● **Exercise goal**: Extract, word for word, every line from the one containing "Write part 4" through the one containing "build_posts()", with both end lines kept.
* BEGIN *
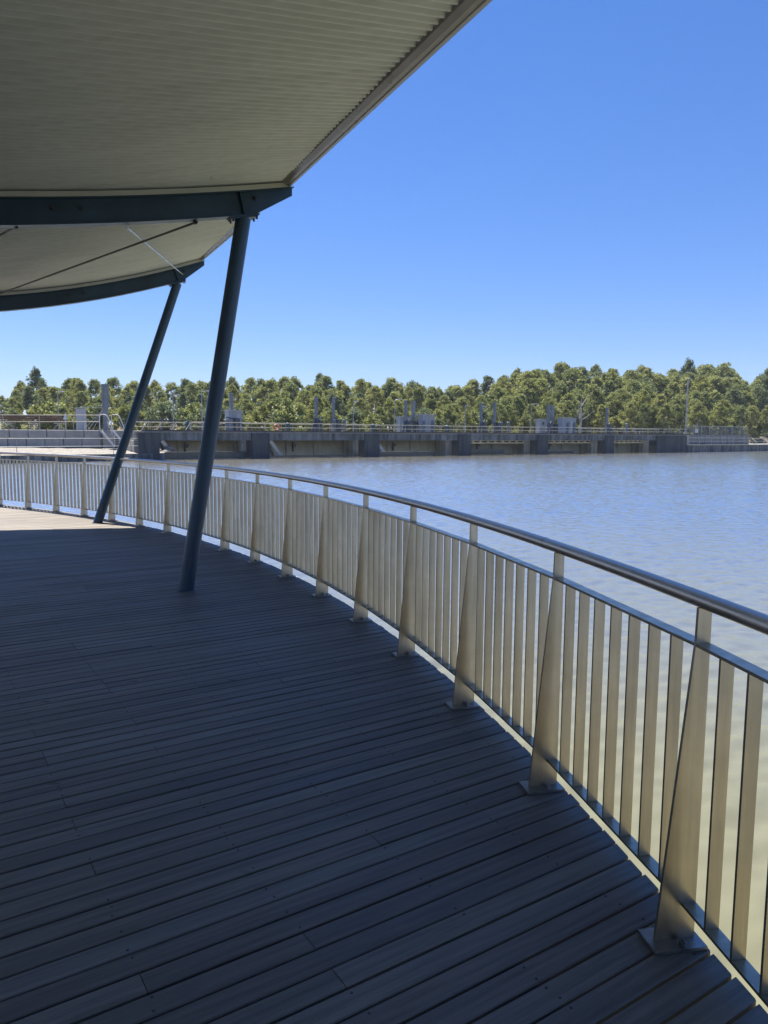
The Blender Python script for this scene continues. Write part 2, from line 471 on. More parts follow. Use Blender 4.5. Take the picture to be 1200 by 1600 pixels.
g = MB(); NX, NY = 110, 60
xs = [-330 + 700 * i / (NX - 1) for i in range(NX)]
ys = [60 + 420 * (j / (NY - 1)) ** 1.3 for j in range(NY)]
gv = [(x, y, ground_z(x, y)) for y in ys for x in xs]
gf = [(j * NX + i, j * NX + i + 1, (j + 1) * NX + i + 1, (j + 1) * NX + i) for j in range(NY - 1) for i in range(NX - 1)]
g.add(gv, gf, True)
tag(g.build('far_bank', M['ground']), 'dry brown far bank rising to a wooded hill', 'bank', kind='structure')

nb = MB()
nb.prism([(-16, -40, -2.6), (-13.2, -3, -2.6), (-21, 16, -2.6), (-34, 34, -2.6), (-120, 40, -2.6), (-120, -40, -2.6)], (0, 0, 2.3))
tag(nb.build('near_bank', M['ground']), 'near bank behind the viewing deck', 'bank', kind='structure')

# ------------------------------------------------------------------ viewing deck
CX, CY, RR = -18.232, -1.039, 19.499
CEN = Vector((CX, CY, 0))
ED = Vector((math.cos(R(33)), math.sin(R(33)), 0)); EN = Vector((-ED.y, ED.x, 0))
RD = RR + 0.03
PITCH_B, BW, BT = 0.0957, 0.0868, 0.034

deck = bpy.data.objects.new('deck', None); COL.objects.link(deck); OFF[deck] = Vector((0, 0, 0))
tag(deck, 'weathered timber viewing deck with a curved edge over the water', 'deck', kind='structure')

def edge_t(mm):
    p0 = EN * mm - CEN
    bq = p0.dot(ED); cq = p0.dot(p0) - RD * RD
    dsc = bq * bq - cq
    return None if dsc <= 0 else -bq + math.sqrt(dsc)

def seen(p):
    d = Vector(p) - cam.location
    z = d.dot(fw)
    if z < 0.3: return False
    x = 600 + FOCAL * d.dot(rt) / z; y = 800 - FOCAL * d.dot(up) / z
    return -20 < x < 1220 and 600 < y < 1640

def board_shape(mb, m0, m1, ta0, tb0, ta1, tb1, z, tilt):
    """one board between two long edges; sawn ends may be skew; arrises eased"""
    e = 0.0035
    def P(mm, t, zz): return EN * mm + ED * t + Vector((0, 0, zz))
    rows = [(m0, z - BT), (m0, z - e - tilt), (m0 + e, z - tilt), (m1 - e, z + tilt), (m1, z - e + tilt), (m1, z - BT)]
    vs = []
    for end in (0, 1):
        for (mm, zz) in rows:
            f = (mm - m0) / (m1 - m0)
            t = (ta0 + (ta1 - ta0) * f) if end == 0 else (tb0 + (tb1 - tb0) * f)
            vs.append(P(mm, t, zz))
    n = len(rows)
    fs = [(k, n + k, n + k + 1, k + 1) for k in range(n - 1)]
    fs.append((n - 1, 2 * n - 1, n, 0))
    fs += [tuple(range(n)), tuple(reversed(range(n, 2 * n)))]
    mb.add(vs, fs)

rb = random.Random(21)
rest = MB(); rest_t = []
screws = MB()
boards = 0
row0 = -34; row1 = 205
JO, JS = 0.02, 0.49
for k in range(row0, row1):
    wob = rb.uniform(-0.0012, 0.0012)
    m0 = k * PITCH_B + wob; m1 = m0 + BW + rb.uniform(-0.001, 0.0008)
    t0, t1 = edge_t(m0), edge_t(m1)
    if t0 is None or t1 is None: continue
    jag = rb.uniform(-0.006, 0.004)
    tb0, tb1 = t0 + jag, t1 + jag
    # butt joints fall on joists
    cuts = []
    t = max(t0, t1) - rb.uniform(0.6, 5.4)
    low = max(t0, t1) - 15.5
    while t > low:
        cuts.append(JO + JS * round((t - JO) / JS)); t -= rb.choice((2.45, 2.94, 3.92, 4.41, 5.39))
    ends = []
    cur0, cur1 = tb0, tb1
    for c in cuts + [low]:
        if c > min(cur0, cur1) - 0.3: continue
        ends.append((c + 0.0012, c + 0.0012, cur0, cur1)); cur0 = cur1 = c - 0.0012
    for (a0, a1, b0, b1) in ends:
        z = rb.uniform(-0.0016, 0.0012); tilt = rb.uniform(-0.0008, 0.0008)
        tint = (rb.random(), rb.random(), rb.random())
        mid = (m0 + m1) / 2
        vis = any(seen(EN * mid + ED * (a0 + (b0 - a0) * q / 10)) for q in range(11))
        mb = MB(); board_shape(mb, m0, m1, a0, b0, a1, b1, z, tilt)
        if vis and 0.3 < mid < 8.6 and boards < 298:
            mb.build('board', M['wood'], deck, tint=tint); boards += 1
        else:
            rest.add(mb.v, mb.f); rest_t += [tint] * len(mb.v)
        if vis and mid < 6.5:
            j = math.ceil((a0 - JO) / JS)
            while JO + JS * j < max(b0, b1):
                tj = JO + JS * j
                if tj < min(b0, b1) - 0.02:
                    near_end = [0]
                    if abs(tj - a0) < 0.03: near_end = [0.022]
                    elif abs(tj - min(b0, b1)) < 0.03: near_end = [-0.022]
                    for fr in (0.2, 0.8):
                        if rb.random() < 0.45: continue
                        p = EN * (m0 + (m1 - m0) * fr + rb.uniform(-.004, .004)) + ED * (tj + near_end[0] + rb.uniform(-.006, .006)) + Vector((0, 0, z))
                        screws.cyl(p, p + Vector((0, 0, 0.0016)), 0.0050, 0.0042, 6, True, False)
                j += 1
tag(rest.build('board_field', M['wood'], deck, tint=lambda i: rest_t[i]), kind='stuff')
tag(screws.build('screw_heads', M['dark_bolt'], deck), kind='stuff')
sub = MB()
for j in range(-30, 40):
    tj = JO + JS * j
    lo, hi = None, None
    for k in range(row0, row1, 2):
        et = edge_t(k * PITCH_B)
        if et is not None and et - 15.3 < tj < et - 0.12:
            if lo is None: lo = k
            hi = k
    if lo is None: continue
    sub.bar(EN * (lo * PITCH_B) + ED * tj + Vector((0, 0, -BT - 0.083)), EN * (hi * PITCH_B) + ED * tj + Vector((0, 0, -BT - 0.083)), 0.05, 0.16)
tag(sub.build('joists', M['timber_frame'], deck), kind='stuff')

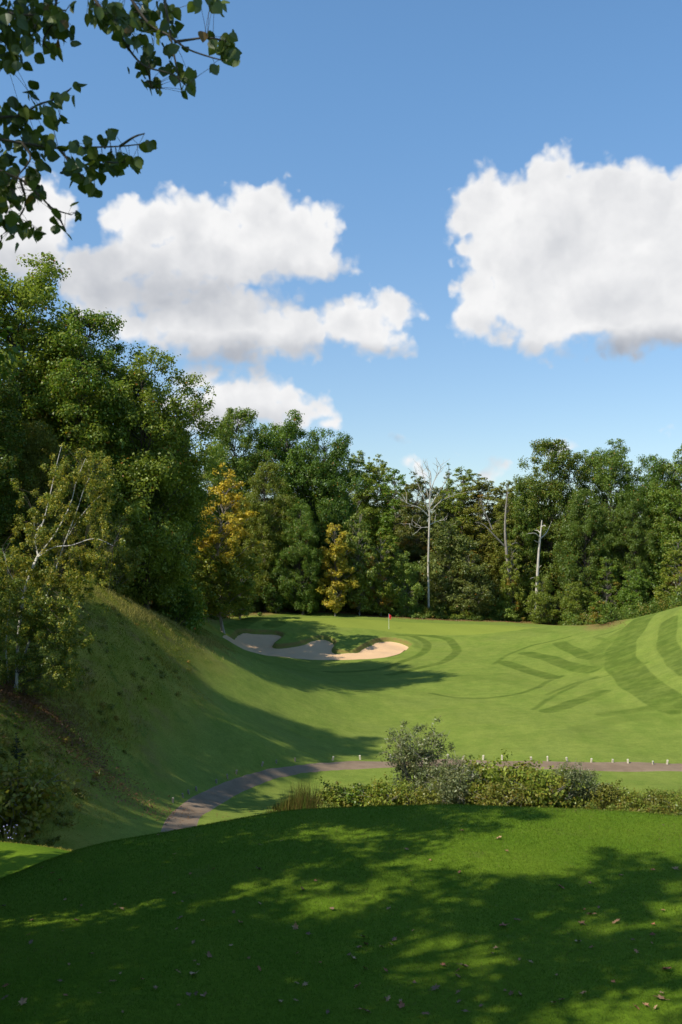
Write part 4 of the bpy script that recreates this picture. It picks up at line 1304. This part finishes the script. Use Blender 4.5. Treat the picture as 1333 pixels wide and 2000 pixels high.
def place(me, px, py, label, sc=1.0):
    x, y, z = hit(px, py, 30)
    o = link('path_post', me)
    o.location = (x, y, z)
    o.rotation_euler = (rng.normal() * .09, rng.normal() * .12, rng.uniform(-.5, .5))
    sc *= .85
    s = rng.uniform(.85, 1.1) * sc
    o.scale = (s, s, rng.uniform(.85, 1.1) * sc)
    o.color = (.85, .85, .82, 1) if sc == .85 else (.42, .40, .38, 1)
    tag(o, label, 'post', 'short posts along the cart path')


build_posts()


def build_flag():
    x, y, z = hit(760, 1229, 90)
    t = thing('golf_flag', (x, y, z), 0, 'red flag hanging limp on a white pole in the green', 'flag', None, .80)
    def pm(name, col, r=.5):
        m, g, out = new_mat(name)
        p = g.n('ShaderNodeBsdfPrincipled', {'Base Color': (*col, 1), 'Roughness': r})
        g.t.links.new(p.outputs[0], out.inputs[0])
        return m
    V, Q = tubes([(np.array([[0, 0, -.05], [0, 0, 1.1], [0, 0, 2.25]]), np.array([.022, .022, .018]))], 8)
    me = mesh_np('pole', V, Q, True); me.materials.append(pm('white_pole', (.8, .8, .76))); link('pole', me, t)
    n, k = 14, 10
    u = np.linspace(0, 1, n)[:, None]; v = np.linspace(0, 1, k)[None]
    X = .02 + .36 * u * (1 - .45 * v) + 0 * v
    Z = 2.2 - .5 * v - .25 * u - .1 * u * v
    Y = .07 * np.sin(u * 9 + v * 2) * u ** .5
    V = np.stack([X, Y + 0 * X, Z], -1).reshape(-1, 3)
    i = np.arange(n - 1)[:, None] * k; j = np.arange(k - 1)[None]
    Q = np.stack([i + j, i + j + 1, i + k + j + 1, i + k + j], -1).reshape(-1, 4)
    me = mesh_np('flag', V, Q, True); me.materials.append(pm('red_cloth', (.62, .03, .035), .8)); o = link('flag_cloth', me, t)
    md = o.modifiers.new('thick', 'SOLIDIFY'); md.thickness = .006
    V, Q = tubes([(np.array([[0, 0, -.1], [0, 0, .012]]), np.array([.054, .054]))], 16)
    me = mesh_np('cup', V, Q, True); me.materials.append(pm('cup_dark', (.05, .05, .05))); link('cup', me, t)


build_flag()

# pale blue asters at the left edge of the slope
def build_asters():
    m, g, out = new_mat('aster')
    p = g.n('ShaderNodeBsdfPrincipled', {'Base Color': (.30, .30, .55, 1), 'Roughness': .7})
    g.t.links.new(p.outputs[0], out.inputs[0])
    x, y, z = hit(18, 1668, 28)
    t = thing('aster_plant', (x, y, z), 0, 'clump of pale blue wild asters at the left edge of the shaded slope', 'plant')
    st, fl = [], []
    for k in range(26):
        tip = np.array([rng.normal() * .28, rng.normal() * .25, rng.uniform(.25, .6)])
        st.append((wiggle((tip[0] * .4, tip[1] * .4, -.02), tip, 4, .02), np.array([.006, .005, .005, .004])))
        fl.append(tip)
    V, Q = tubes(st, 4)
    me = mesh_np('aster_stem', V, Q, True); me.materials.append(M_BRAMBLE)
    attr(me, 'leaf', np.tile([.5, 0, .5], (len(V), 1)))
    link('stem', me, t, (.07, .10, .03))
    Vs, Ts, off = [], [], 0
    for f in fl:
        a = np.linspace(0, 6.283, 16, endpoint=False)
        r = np.where(np.arange(16) % 2 == 0, .026, .012)
        nn = unit(rnd(1)[0] * .5 + [0, -.6, .8])
        e1 = unit(np.cross(nn, [1, 0, 0.])); e2 = np.cross(nn, e1)
        ring = f + r[:, None] * (np.cos(a)[:, None] * e1 + np.sin(a)[:, None] * e2) + nn * .008
        Vs.append(np.vstack([f[None], ring]))
        ii = np.arange(16)
        Ts.append(np.stack([np.zeros(16, int), ii + 1, (ii + 1) % 16 + 1], -1) + off)
        off += 17
    me = mesh_np('aster_flowers', np.vstack(Vs), np.vstack(Ts)); me.materials.append(m)
    link('blossoms', me, t)


build_asters()


# ------------------------------------------------------------------ aspen overhanging the viewpoint
def build_aspen():
    bx, by = -3.0, 4.6
    bz = float(gz(bx, by)) - .1
    base = np.array([bx, by, bz])
    D = 4.8
    q = lambda px, py, dd=0.: px3(px, py, D + dd)
    trunk = dens_line([(bx, by, bz), (bx - .05, by, bz + 2.2), (bx + .05, by + .1, 1.4), (bx, by - .1, 3.6), (bx - .2, by - .1, 6.2)], 5)
    paths = [(trunk, np.linspace(.15, .04, len(trunk)))]
    lim = [([(bx, by, .5), (-2.4, 4.7, 1.4), tuple(q(-25, 268))], .03, .012), ([(bx, by, .2), (-2.3, 4.75, 1.0), tuple(q(-25, 325))], .03, .012), ([(bx, by, .6), (-2.5, 4.6, 1.5), tuple(q(-20, 232, .2))], .025, .01),
           ([(bx, by, 1.5), (-2.3, 4.7, 2.35), (-1.75, 4.75, 2.75), tuple(q(175, -15))], .04, .014), ([(-1.75, 4.75, 2.75), (-1.3, 4.85, 2.85), tuple(q(248, -15, .1))], .02, .012), ([(-1.3, 4.85, 2.85), (-1.1, 4.9, 2.85), tuple(q(320, -12, .15))], .016, .01),
           ([(-1.1, 4.9, 2.85), tuple(q(380, -30, .15)), tuple(q(430, -4, .15))], .012, .006), ([(bx, by, 1.2), (-2.3, 4.6, 1.9), tuple(q(-20, 70, .1))], .03, .012), ([(-2.3, 4.7, 2.35), (-1.85, 4.7, 2.6), tuple(q(112, -8, -.1))], .02, .01), ([(-2.3, 4.6, 1.9), tuple(q(-20, 20, -.1))], .02, .01)]
    tw = [[(-25, 268), (45, 280), (115, 290), (180, 288), (235, 286), (285, 281)], [(235, 286), (262, 268), (283, 261)], [(-20, 232), (40, 225), (75, 205), (105, 195), (122, 183)], [(105, 195), (130, 180), (140, 172)],
          [(175, -15), (225, 52), (255, 100), (285, 130), (335, 145), (365, 168)], [(285, 130), (292, 150), (296, 172)], [(248, -15), (290, 45), (330, 70), (365, 95), (405, 110), (435, 118)], [(342, 82), (370, 78), (405, 74), (440, 80)], [(255, 62), (240, 62), (228, 56)],
          [(-25, 325), (40, 350), (80, 385), (105, 408), (140, 420)], [(95, 400), (115, 425), (128, 448)], [(40, 350), (50, 400), (20, 450)], [(-20, 70), (30, 90), (15, 130)], [(112, -8), (105, 40), (85, 80), (100, 100)], [(-20, 20), (60, 30), (130, 20)], [(320, -12), (330, 50), (345, 130), (355, 175)],
          [(180, 288), (205, 315), (240, 318)], [(115, 290), (140, 320), (165, 350), (185, 372)], [(45, 280), (60, 310), (30, 350)], [(60, 30), (70, 60), (40, 85)]]
    TW = []
    for l, a, b in lim:
        p = dens_line(l, 5); paths.append((p, np.linspace(a, b, len(p))))
    for l in tw:
        dd = rng.uniform(-.15, .2)
        p = dens_line([q(x, y, dd * i / len(l)) for i, (x, y) in enumerate(l)], 6)
        paths.append((p, np.linspace(.0075, .003, len(p)))); TW.append(p)
    TWp = np.vstack(TW)
    cl = [(20, 30, 40, 35, 26), (70, 25, 35, 30, 20), (110, 25, 30, 25, 13), (35, 80, 30, 30, 15), (95, 50, 40, 22, 12), (130, 65, 18, 15, 5), (10, 110, 18, 30, 8), (30, 122, 15, 12, 3), (103, 88, 10, 20, 4),
          (200, 22, 32, 22, 22), (240, 45, 30, 20, 13), (275, 28, 30, 22, 15), (300, 55, 22, 25, 8), (262, 78, 22, 10, 6), (330, 30, 15, 25, 6), (340, 58, 12, 10, 3), (295, 112, 18, 16, 5), (280, 138, 18, 16, 5), (338, 95, 14, 15, 4),
          (345, 135, 20, 16, 8), (300, 165, 15, 13, 6), (355, 182, 6, 6, 1), (370, 160, 9, 9, 3), (430, 72, 20, 15, 6), (447, 98, 16, 16, 9), (415, 127, 9, 7, 2), (430, 4, 24, 8, 6), (388, 3, 12, 5, 2), (462, 116, 5, 8, 2),
          (18, 215, 25, 25, 10), (55, 182, 10, 9, 2), (50, 210, 14, 13, 4), (85, 215, 22, 18, 7), (115, 237, 9, 9, 2), (110, 188, 8, 16, 3), (145, 165, 8, 5, 1), (140, 186, 7, 5, 1), (38, 250, 34, 28, 15), (65, 290, 24, 24, 8), (95, 275, 16, 16, 4), (18, 300, 24, 24, 11),
          (150, 283, 13, 10, 4), (170, 292, 18, 10, 4), (185, 312, 16, 12, 6), (212, 320, 26, 13, 10), (245, 312, 20, 14, 8), (140, 322, 16, 18, 6), (165, 347, 18, 12, 5), (186, 372, 5, 8, 2), (210, 266, 10, 7, 3), (295, 275, 5, 5, 1), (285, 299, 8, 6, 1), (125, 332, 4, 4, 1), (90, 312, 5, 9, 1),
          (18, 350, 24, 28, 11), (60, 342, 18, 18, 6), (24, 390, 24, 18, 9), (60, 385, 18, 16, 5), (80, 368, 9, 18, 2), (108, 410, 8, 6, 1), (150, 412, 10, 12, 2), (110, 437, 6, 5, 1), (132, 457, 6, 8, 1), (88, 460, 6, 8, 1), (70, 448, 10, 8, 2), (18, 430, 24, 22, 9), (14, 470, 16, 10, 3), (45, 440, 12, 10, 3)]
    pos = []
    for (px, py, rx, ry, n) in cl:
        dd = rng.uniform(-.15, .25)
        for _ in range(int(n * 2.0 + .5)):
            pos.append(q(px + rng.normal() * rx * .6, py + rng.normal() * ry * .6, dd + rng.normal() * .12))
    pos = np.array(pos)
    # the rest of the crown, above and left of the view
    k = 5200
    cen = np.array([(-3.2, 4.4, 3.4), (-4.4, 4.6, 2.2), (-2.6, 3.4, 4.4), (-3.4, 5.4, 5.2), (-4.2, 3.6, 4.8), (-1.2, 4.9, 4.2), (-3.0, 4.2, 6.2), (-4.8, 5.4, 3.6), (-3.6, 2.6, 2.8), (-0.4, 4.6, 4.8), (-2.2, 5.4, 3.9), (-4.6, 4.0, .6)])
    ex = cen[rng.integers(0, len(cen), k)] + rnd(k) * [.6, .6, .5]
    u, v = ex[:, 0] / np.maximum(ex[:, 1], .1), ex[:, 2] / np.maximum(ex[:, 1], .1)
    ok = ((v > .60) | (u < -.385)) & (ex[:, 2] > bz + 2)
    ex = ex[ok]
    petL = []
    near = TWp[np.argmin(((pos[:, None] - TWp[None]) ** 2).sum(-1), 1)]
    for a, b in zip(pos, near):
        dv = a - b
        L = np.linalg.norm(dv)
        if L < .22:
            petL.append((np.array([b, (a + b) / 2 + [0, 0, .006], a]), np.array([.0013, .0011, .001])))
    for c in cen:
        petL.append((wiggle((bx, by, min(max(c[2] - 1, -.5), 5.5)), c, 6, .1), np.linspace(.03, .006, 6)))
        for _ in range(10):
            petL.append((wiggle(c, c + rnd(1)[0] * .6, 4, .04), np.linspace(.008, .003, 4))) if c[2] / c[1] > 1.0 or c[0] < -4 else None
    V, Q = tubes(paths[:1], 10)
    t = thing('aspen_tree', tuple(base), 0, 'aspen overhanging the viewpoint, its dark leafy twigs hanging into the top left sky', 'tree')
    me = mesh_np('aspen_trunk', V - base, Q, True); me.materials.append(M_GREY); link('trunk', me, t)
    V, Q = tubes(paths[1:] + petL, 5)
    me = mesh_np('aspen_branches', V - base, Q, True); me.materials.append(M_BARK); link('branches', me, t)
    allp = np.vstack([pos, ex]); n = len(allp)
    th = np.array([(0, 0), (.06, .22), (.26, .43), (.5, .43), (.76, .25), (1, 0)])
    size = rng.uniform(.046, .072, n)
    ax = unit(rnd(n) * .6 + np.array([.15, 0, -.75]))
    nr = unit(rnd(n) * [1, 1.1, .6])
    sd = unit(np.cross(ax, nr)); nr = np.cross(sd, ax)
    wd = rng.uniform(.85, 1.1, n)
    fold = rng.uniform(.05, .3, n)
    vs = []
    for sgn in (1, -1):
        for (a, b) in th:
            vs.append(allp + ax * (size * (a - .1))[:, None] + sd * (sgn * b * size * wd)[:, None] + nr * (b * size * fold - a * a * .12 * size)[:, None])
    V = np.stack(vs, 1).reshape(-1, 3)
    b0 = (np.arange(n) * 12)[:, None]
    Q = np.vstack([b0 + np.arange(6)[None], b0 + np.arange(6, 12)[None, ::-1]])
    A = np.repeat(np.c_[rng.random(n), (rng.random(n) < .03) * .8, rng.random(n)], 12, 0)
    me = mesh_np('aspen_foliage', V - base, Q)
    attr(me, 'leaf', A); me.materials.append(M_ASPEN)
    link('foliage', me, t, (.085, .125, .030))


build_aspen()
* END *
● **Task result**:
Write part 4 of the bpy script that recreates this picture. It picks up at line 1304. This part finishes the script. Use Blender 4.5. Treat the picture as 1333 pixels wide and 2000 pixels high.
def place(me, px, py, label, sc=1.0):
    x, y, z = hit(px, py, 30)
    o = link('path_post', me)
    o.location = (x, y, z)
    o.rotation_euler = (rng.normal() * .09, rng.normal() * .12, rng.uniform(-.5, .5))
    sc *= .85
    s = rng.uniform(.85, 1.1) * sc
    o.scale = (s, s, rng.uniform(.85, 1.1) * sc)
    o.color = (.85, .85, .82, 1) if sc == .85 else (.42, .40, .38, 1)
    tag(o, label, 'post', 'short posts along the cart path')


build_posts()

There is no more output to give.